What to do when you realize you’ve been used in a relationship?

PerryB asks: I had a crush on a guy I go to school with. I told him and we talked it over, and a few weeks later he said that he had developed feelings for me and he asked me to be his girlfriend. Shortly after, we became intimate. Then, after about a week of us being a couple, he texted me and told me we have to break up, that things between us had gone too far. I was crushed, and I haven’t been to school ever since, but I have decided to go back after a week of being locked up in my room, since I want a future for myself. But I don’t know how I should react when I see him at school, since there is no way I can completely avoid him.
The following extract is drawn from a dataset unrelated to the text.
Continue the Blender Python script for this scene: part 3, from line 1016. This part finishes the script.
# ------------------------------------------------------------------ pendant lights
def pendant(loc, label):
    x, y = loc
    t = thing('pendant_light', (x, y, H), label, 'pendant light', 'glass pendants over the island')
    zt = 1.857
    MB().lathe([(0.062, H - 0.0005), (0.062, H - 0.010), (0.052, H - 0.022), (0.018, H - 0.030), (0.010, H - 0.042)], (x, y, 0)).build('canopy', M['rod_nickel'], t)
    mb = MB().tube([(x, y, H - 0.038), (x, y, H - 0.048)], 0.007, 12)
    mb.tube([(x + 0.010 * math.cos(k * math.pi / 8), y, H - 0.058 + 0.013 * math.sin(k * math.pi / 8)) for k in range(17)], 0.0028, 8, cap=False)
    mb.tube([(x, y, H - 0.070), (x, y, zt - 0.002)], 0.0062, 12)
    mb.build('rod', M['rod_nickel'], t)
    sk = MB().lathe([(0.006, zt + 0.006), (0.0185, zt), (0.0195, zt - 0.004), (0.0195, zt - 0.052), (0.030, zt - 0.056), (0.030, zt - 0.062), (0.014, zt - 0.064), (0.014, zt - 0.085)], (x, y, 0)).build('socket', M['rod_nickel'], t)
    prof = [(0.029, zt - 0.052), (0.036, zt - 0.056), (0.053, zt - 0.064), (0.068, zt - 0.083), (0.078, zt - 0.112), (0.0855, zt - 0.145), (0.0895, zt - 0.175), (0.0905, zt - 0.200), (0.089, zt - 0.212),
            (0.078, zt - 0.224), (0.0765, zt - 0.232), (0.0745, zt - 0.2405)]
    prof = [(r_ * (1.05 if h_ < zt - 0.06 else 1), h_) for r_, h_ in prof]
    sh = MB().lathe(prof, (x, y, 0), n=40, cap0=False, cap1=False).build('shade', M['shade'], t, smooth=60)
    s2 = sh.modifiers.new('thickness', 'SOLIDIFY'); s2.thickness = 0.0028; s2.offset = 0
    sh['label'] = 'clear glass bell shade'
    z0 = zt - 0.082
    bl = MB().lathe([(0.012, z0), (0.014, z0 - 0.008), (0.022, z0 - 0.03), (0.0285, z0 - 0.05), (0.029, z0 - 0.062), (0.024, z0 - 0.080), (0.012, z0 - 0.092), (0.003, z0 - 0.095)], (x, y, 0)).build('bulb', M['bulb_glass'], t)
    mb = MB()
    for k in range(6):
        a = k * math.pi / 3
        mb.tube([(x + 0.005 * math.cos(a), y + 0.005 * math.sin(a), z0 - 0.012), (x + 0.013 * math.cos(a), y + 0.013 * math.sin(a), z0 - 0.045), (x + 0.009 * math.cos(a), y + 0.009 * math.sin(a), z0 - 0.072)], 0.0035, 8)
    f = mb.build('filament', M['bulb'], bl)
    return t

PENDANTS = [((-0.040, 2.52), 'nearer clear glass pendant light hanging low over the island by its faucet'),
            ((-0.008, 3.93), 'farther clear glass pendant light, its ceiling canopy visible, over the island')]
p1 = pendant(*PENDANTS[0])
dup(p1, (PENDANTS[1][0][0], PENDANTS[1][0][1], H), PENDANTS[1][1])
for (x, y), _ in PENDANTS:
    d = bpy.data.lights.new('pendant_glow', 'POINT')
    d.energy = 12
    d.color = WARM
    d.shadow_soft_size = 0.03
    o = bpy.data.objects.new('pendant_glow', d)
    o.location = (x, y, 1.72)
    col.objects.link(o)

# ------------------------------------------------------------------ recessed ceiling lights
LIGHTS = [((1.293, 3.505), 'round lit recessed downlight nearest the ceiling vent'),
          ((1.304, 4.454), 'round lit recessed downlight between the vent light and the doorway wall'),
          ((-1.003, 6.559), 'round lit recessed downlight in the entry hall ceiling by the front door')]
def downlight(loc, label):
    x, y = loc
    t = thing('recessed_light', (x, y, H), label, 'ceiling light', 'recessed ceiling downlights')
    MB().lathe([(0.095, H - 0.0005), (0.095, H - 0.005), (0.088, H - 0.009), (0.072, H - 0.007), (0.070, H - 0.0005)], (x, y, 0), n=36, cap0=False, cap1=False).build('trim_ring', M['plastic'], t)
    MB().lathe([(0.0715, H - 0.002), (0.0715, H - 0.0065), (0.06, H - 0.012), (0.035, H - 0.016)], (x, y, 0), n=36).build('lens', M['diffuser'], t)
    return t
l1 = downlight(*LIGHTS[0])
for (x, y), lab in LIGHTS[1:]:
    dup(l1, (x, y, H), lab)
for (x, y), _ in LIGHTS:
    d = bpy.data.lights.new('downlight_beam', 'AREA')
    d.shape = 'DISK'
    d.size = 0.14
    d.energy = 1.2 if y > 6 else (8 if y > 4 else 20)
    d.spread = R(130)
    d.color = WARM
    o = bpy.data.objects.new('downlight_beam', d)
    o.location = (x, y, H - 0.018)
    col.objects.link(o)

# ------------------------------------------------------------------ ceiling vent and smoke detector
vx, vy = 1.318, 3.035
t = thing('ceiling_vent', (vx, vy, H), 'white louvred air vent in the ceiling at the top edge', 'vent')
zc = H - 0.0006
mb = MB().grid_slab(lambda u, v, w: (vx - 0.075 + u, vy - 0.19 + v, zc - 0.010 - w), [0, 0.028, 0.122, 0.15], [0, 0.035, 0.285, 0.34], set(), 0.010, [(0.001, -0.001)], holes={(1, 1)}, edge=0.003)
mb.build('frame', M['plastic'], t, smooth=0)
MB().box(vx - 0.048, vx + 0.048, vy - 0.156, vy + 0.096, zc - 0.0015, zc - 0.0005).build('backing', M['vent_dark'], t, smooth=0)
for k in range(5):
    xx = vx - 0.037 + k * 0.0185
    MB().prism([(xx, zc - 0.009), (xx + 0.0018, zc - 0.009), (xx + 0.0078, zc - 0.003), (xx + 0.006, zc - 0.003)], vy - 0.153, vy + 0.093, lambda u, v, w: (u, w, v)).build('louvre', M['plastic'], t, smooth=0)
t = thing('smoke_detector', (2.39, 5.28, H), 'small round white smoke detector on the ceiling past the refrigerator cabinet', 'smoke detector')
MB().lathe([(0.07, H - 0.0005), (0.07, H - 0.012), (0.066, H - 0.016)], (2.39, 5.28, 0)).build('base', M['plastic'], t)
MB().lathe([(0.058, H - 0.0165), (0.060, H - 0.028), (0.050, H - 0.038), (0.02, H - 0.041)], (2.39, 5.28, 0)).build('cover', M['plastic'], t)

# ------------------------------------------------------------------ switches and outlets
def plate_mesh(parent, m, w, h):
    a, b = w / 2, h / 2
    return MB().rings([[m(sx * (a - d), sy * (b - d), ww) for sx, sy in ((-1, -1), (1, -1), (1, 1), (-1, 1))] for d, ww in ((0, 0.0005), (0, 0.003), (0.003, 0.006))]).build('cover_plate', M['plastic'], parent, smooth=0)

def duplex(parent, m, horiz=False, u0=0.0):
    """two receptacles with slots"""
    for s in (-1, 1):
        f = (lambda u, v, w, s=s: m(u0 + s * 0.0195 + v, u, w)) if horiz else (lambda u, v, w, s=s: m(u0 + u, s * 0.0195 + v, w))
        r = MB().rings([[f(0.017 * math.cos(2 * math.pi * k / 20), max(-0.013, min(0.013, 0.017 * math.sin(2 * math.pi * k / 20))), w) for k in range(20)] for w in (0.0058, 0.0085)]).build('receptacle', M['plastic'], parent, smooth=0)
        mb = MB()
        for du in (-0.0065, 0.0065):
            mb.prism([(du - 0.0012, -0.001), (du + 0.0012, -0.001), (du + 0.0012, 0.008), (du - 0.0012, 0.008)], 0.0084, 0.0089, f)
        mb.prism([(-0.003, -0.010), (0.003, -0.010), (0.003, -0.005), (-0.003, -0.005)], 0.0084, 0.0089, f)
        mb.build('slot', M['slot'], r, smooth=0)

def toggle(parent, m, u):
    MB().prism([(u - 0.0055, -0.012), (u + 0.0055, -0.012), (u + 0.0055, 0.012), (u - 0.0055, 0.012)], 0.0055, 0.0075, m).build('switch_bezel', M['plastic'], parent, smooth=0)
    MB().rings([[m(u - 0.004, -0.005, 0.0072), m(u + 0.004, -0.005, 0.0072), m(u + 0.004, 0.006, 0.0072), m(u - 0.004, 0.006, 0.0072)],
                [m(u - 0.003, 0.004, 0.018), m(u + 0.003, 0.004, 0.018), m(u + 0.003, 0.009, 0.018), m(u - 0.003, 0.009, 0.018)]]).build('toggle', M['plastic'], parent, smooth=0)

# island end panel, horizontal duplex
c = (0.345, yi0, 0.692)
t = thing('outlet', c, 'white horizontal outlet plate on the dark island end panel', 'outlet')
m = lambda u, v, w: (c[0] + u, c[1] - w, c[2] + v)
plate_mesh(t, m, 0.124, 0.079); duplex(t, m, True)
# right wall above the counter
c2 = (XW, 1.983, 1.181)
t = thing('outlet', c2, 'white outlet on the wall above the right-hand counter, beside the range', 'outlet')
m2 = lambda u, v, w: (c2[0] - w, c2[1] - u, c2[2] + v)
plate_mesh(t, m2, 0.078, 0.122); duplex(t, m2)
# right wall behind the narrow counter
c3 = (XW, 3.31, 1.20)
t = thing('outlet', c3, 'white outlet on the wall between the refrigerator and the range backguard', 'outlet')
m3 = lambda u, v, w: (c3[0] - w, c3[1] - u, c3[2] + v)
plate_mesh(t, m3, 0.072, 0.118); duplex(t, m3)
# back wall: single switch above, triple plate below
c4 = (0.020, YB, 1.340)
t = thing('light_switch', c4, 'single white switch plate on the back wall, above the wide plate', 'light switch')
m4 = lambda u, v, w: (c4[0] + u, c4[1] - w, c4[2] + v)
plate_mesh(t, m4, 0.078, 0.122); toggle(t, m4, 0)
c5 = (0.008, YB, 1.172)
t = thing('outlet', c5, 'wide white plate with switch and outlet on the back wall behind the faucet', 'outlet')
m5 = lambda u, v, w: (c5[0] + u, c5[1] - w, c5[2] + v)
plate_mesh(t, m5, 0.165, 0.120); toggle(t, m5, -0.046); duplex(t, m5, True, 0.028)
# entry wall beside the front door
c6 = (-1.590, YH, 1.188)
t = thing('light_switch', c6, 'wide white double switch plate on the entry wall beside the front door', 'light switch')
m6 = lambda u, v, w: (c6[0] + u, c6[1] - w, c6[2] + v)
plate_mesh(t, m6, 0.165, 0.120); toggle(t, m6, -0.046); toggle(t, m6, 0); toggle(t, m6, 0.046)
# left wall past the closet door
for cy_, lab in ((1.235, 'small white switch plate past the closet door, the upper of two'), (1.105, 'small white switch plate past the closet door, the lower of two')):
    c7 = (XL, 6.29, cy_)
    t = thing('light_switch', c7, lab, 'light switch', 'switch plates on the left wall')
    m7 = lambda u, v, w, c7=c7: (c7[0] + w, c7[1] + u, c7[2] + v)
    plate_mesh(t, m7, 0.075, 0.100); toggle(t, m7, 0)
Please give me some advice on what I should do.

Hi PerryB –

 

 

Humans are such a strange species.  You guys have such incredible gigantic brains, which accomplish so much, but this also means you worry tons about things we dogs would never give a thought to.

 

Now maybe this guy didn’t mean to hurt you.  But even if so, he did.  He hurt you really badly.  You feel used and rejected, as any human would.

 

And you’re the one who’s scared to go to school?!  Dear, if a dog treated me that badly, they’d be the ones to be scared with every step they took!  Not knowing if I’d be around any corner, ready to sink my fangs right into their hindquarters – and they’d know they deserved it!

 

Now I understand, you’re embarrassed and all that.  But my advice is to pretend you’re not.  Go back to school, and when you see him, just walk on by.  Ignore him completely.  Don’t look at him longingly, don’t let him see you sad.  And (and this part is really important) don’t complain about him to your friends any more than you absolutely have to.  Just let them know he’s proven a lousy boyfriend, and you want nothing more to do with him, and that’s all.

 

Do you see what this does?  Number one, it makes you the powerful one, and might even make him feel a little shamed himself.  But two, it gives you a chance to move on in life.

 

And that’s what I really want.

 

I’m sorry if you did things you wish you hadn’t with him, but none of that matters now, unless you let it.  The fact is, he had something great in this relationship with you, and he threw it away.  And the better you feel about yourself, and the more you’re able to move forward, the better chance there is he’ll start to see it that way.

 

(Whereas, if you’re letting this rotten experience ruin your life, it’ll just make you look like less than you are, and he might get to think he was right to let you go.)

So do what I’d do.  Tail up in the air, head held high, and let those ears flap with every step.  And go find someone in that dog park who smells even better!

 

(Okay, well, I guess you don’t need to worry about the floppy ear part!)